| Problem details |
The lines to reproduce run from the first one through the line containing "box(b, NR, 2.35, 4.883, 4.895, 0, .055);". Reproduce them exactly.

| Provided data |

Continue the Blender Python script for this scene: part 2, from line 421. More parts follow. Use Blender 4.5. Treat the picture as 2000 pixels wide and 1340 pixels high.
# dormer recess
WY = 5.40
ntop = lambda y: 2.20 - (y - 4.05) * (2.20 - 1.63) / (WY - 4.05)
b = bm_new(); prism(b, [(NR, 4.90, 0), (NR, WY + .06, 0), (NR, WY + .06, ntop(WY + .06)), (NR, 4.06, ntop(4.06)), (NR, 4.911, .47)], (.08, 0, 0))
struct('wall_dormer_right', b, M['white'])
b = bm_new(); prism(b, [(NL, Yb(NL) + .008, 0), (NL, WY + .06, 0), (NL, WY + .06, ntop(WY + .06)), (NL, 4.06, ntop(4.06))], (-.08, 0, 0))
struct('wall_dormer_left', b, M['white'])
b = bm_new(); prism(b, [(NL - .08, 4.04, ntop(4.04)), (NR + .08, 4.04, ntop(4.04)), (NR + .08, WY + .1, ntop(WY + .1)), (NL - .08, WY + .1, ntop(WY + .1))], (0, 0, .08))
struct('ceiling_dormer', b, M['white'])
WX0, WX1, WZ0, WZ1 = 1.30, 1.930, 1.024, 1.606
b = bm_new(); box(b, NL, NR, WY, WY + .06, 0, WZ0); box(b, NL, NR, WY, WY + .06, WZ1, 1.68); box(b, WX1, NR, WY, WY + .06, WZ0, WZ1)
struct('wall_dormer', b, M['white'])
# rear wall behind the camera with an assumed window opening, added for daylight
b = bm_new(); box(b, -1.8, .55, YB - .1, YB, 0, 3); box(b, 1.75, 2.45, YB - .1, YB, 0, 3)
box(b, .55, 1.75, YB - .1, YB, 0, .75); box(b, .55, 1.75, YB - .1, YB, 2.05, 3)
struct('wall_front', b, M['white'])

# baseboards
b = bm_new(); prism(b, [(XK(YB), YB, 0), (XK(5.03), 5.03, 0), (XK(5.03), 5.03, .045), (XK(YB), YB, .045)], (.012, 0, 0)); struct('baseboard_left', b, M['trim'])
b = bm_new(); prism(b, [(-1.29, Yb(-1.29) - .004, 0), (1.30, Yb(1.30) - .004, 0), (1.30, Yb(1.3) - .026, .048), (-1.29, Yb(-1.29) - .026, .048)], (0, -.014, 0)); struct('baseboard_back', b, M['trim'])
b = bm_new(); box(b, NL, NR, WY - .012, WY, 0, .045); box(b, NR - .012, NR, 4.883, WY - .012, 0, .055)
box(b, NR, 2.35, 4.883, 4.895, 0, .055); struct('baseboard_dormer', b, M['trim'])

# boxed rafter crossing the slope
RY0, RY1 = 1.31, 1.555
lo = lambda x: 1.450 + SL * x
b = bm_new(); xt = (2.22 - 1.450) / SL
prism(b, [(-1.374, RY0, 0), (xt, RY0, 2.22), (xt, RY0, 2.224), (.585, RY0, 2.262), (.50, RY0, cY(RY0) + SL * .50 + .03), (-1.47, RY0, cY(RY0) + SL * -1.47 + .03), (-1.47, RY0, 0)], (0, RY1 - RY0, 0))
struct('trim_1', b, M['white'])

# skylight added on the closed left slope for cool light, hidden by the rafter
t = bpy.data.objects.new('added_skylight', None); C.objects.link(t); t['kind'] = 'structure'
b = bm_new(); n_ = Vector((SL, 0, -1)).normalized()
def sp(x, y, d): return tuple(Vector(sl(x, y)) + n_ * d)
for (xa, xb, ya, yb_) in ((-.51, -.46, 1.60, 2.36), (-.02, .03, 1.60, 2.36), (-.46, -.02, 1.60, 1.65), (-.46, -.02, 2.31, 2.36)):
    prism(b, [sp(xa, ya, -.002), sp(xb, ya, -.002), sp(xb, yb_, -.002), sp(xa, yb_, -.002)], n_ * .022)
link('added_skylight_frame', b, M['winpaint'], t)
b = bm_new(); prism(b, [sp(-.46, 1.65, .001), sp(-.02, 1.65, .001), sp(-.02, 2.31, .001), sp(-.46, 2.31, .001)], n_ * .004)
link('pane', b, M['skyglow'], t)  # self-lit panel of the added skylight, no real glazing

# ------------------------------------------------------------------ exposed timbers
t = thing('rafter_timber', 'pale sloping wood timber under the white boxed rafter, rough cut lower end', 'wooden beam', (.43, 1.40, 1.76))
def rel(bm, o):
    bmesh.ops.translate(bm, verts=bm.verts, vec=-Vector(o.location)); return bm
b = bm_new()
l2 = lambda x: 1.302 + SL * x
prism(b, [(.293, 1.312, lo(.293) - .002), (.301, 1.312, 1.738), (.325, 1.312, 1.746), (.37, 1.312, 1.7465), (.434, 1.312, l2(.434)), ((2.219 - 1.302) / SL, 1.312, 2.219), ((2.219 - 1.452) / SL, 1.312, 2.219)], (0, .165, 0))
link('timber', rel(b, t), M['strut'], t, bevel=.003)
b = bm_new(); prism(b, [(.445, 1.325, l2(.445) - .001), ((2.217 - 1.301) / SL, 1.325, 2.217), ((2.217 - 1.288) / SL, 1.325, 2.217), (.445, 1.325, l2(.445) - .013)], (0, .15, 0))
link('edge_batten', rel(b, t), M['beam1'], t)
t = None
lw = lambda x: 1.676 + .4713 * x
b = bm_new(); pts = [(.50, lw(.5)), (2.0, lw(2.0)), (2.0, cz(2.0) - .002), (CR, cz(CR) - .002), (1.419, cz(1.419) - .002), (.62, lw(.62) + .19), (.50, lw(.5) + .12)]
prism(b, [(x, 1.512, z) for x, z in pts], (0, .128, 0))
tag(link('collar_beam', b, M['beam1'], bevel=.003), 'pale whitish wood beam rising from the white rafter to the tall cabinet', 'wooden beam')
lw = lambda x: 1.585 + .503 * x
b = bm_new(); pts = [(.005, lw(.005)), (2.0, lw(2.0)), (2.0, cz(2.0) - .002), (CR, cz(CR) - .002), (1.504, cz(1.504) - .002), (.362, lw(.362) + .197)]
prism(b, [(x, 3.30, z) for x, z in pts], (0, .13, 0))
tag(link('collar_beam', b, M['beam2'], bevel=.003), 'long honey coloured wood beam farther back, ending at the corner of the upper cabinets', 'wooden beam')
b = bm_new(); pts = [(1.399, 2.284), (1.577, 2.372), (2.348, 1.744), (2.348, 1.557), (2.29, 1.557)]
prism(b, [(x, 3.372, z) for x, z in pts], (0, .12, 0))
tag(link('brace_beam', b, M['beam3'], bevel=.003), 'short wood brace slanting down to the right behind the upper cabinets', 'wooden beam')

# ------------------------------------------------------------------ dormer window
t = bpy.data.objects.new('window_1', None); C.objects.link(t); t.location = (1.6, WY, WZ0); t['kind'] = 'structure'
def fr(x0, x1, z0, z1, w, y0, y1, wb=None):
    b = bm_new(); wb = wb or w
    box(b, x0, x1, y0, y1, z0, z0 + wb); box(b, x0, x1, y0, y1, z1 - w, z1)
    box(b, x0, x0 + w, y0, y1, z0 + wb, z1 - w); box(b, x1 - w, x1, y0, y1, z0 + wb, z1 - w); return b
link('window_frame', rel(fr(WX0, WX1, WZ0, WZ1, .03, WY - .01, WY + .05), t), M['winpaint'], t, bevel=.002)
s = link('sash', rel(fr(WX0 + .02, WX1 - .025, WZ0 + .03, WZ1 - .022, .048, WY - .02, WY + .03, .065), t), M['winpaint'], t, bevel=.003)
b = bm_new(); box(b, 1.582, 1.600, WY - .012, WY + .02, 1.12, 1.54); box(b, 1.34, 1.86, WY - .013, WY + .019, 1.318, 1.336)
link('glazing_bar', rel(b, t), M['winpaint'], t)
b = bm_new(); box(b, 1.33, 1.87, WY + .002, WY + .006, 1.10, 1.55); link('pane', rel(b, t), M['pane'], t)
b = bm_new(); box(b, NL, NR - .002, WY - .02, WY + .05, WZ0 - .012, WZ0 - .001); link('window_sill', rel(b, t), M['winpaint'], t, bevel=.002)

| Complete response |
Continue the Blender Python script for this scene: part 2, from line 421. More parts follow. Use Blender 4.5. Treat the picture as 2000 pixels wide and 1340 pixels high.
# dormer recess
WY = 5.40
ntop = lambda y: 2.20 - (y - 4.05) * (2.20 - 1.63) / (WY - 4.05)
b = bm_new(); prism(b, [(NR, 4.90, 0), (NR, WY + .06, 0), (NR, WY + .06, ntop(WY + .06)), (NR, 4.06, ntop(4.06)), (NR, 4.911, .47)], (.08, 0, 0))
struct('wall_dormer_right', b, M['white'])
b = bm_new(); prism(b, [(NL, Yb(NL) + .008, 0), (NL, WY + .06, 0), (NL, WY + .06, ntop(WY + .06)), (NL, 4.06, ntop(4.06))], (-.08, 0, 0))
struct('wall_dormer_left', b, M['white'])
b = bm_new(); prism(b, [(NL - .08, 4.04, ntop(4.04)), (NR + .08, 4.04, ntop(4.04)), (NR + .08, WY + .1, ntop(WY + .1)), (NL - .08, WY + .1, ntop(WY + .1))], (0, 0, .08))
struct('ceiling_dormer', b, M['white'])
WX0, WX1, WZ0, WZ1 = 1.30, 1.930, 1.024, 1.606
b = bm_new(); box(b, NL, NR, WY, WY + .06, 0, WZ0); box(b, NL, NR, WY, WY + .06, WZ1, 1.68); box(b, WX1, NR, WY, WY + .06, WZ0, WZ1)
struct('wall_dormer', b, M['white'])
# rear wall behind the camera with an assumed window opening, added for daylight
b = bm_new(); box(b, -1.8, .55, YB - .1, YB, 0, 3); box(b, 1.75, 2.45, YB - .1, YB, 0, 3)
box(b, .55, 1.75, YB - .1, YB, 0, .75); box(b, .55, 1.75, YB - .1, YB, 2.05, 3)
struct('wall_front', b, M['white'])

# baseboards
b = bm_new(); prism(b, [(XK(YB), YB, 0), (XK(5.03), 5.03, 0), (XK(5.03), 5.03, .045), (XK(YB), YB, .045)], (.012, 0, 0)); struct('baseboard_left', b, M['trim'])
b = bm_new(); prism(b, [(-1.29, Yb(-1.29) - .004, 0), (1.30, Yb(1.30) - .004, 0), (1.30, Yb(1.3) - .026, .048), (-1.29, Yb(-1.29) - .026, .048)], (0, -.014, 0)); struct('baseboard_back', b, M['trim'])
b = bm_new(); box(b, NL, NR, WY - .012, WY, 0, .045); box(b, NR - .012, NR, 4.883, WY - .012, 0, .055)
box(b, NR, 2.35, 4.883, 4.895, 0, .055); struct('baseboard_dormer', b, M['trim'])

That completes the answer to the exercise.